Staple and Brown instead consider the number analogous to nutritional labels on food packaging.
"We don't always eat meals based on calories, we usually just eat what we want," Brown says. "But they're both important to keep in mind. Eating McDonald's once in a while is fine but you don't want to eat it every day."
The goal isn't to shame folks into buying only Allbirds' shoes, it's simply to remind passersby that every purchase holds weight. Think before you buy — do you really need a new pair of sneakers?
"Ideally, everything you buy would have that number," Staple says. "It's like saying 'I'm not perfect, I know this is how I'm affecting Earth.' It's a subtle invitation for other people to do the same or at least do their due diligence and look into it."
"The number doesn't mean anything on its own to the majority of people," continues Brown. "Like, we don't always keep in mind that a hamburger requires five kilograms of carbon, flying from New York to San Francisco and back is 2,000. But when you contextualize the environmental impact with these numbers, it unlocks a new way of looking at things."
To be clear: the STAPLE Dasher isn't positioned as an end-all-be-all solution to climate change.
Instead, Allbirds sees the STAPLE Dasher as an open invitation to the footwear industry and consumers to be more conscious.

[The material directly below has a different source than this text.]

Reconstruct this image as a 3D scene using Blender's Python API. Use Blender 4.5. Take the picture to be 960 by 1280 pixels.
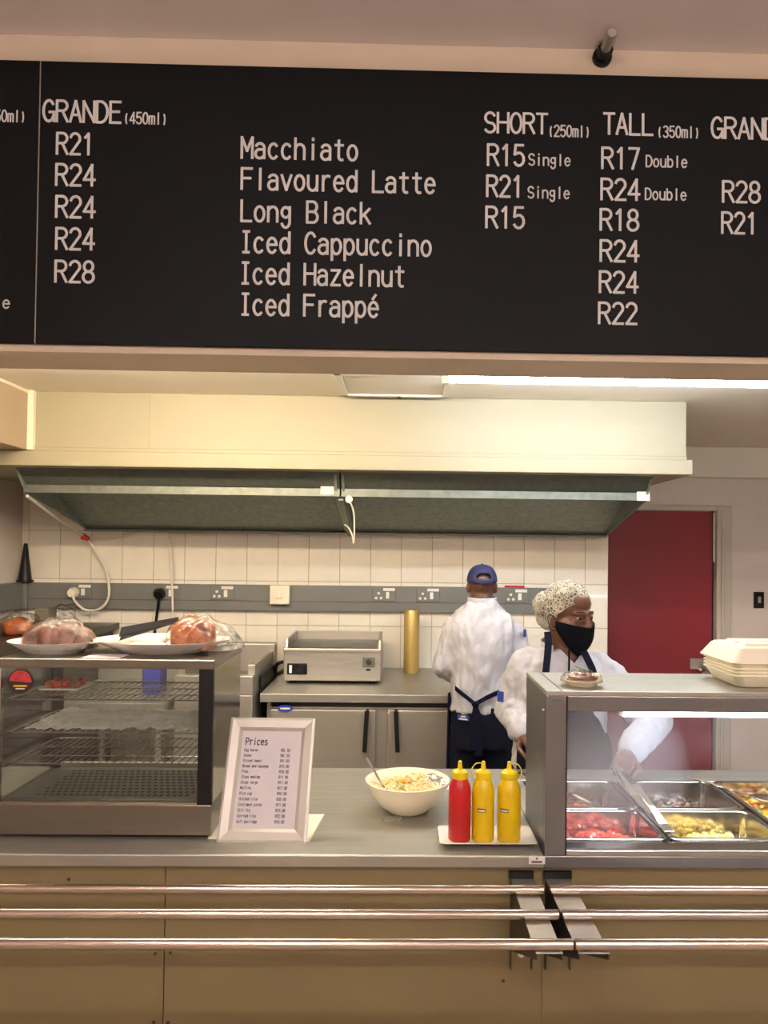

Like Allbirds' recent adidas collaboration, it's a stylized means of raising awareness, encouraging more considerate consumption while demonstrating the possibilities of cutting carbon waste in sneaker production.
Of course, the STAPLE Dasher's aesthetic appeal certainly wasn't an afterthought — in fact, it's almost as important as the messaging.
"No matter what we're doing for the planet, whatever we make has to be dope," finishes Staple. "If it's the best thing ever but no one wants to wear it, it does no one any good and we shouldn't have made it in the first place."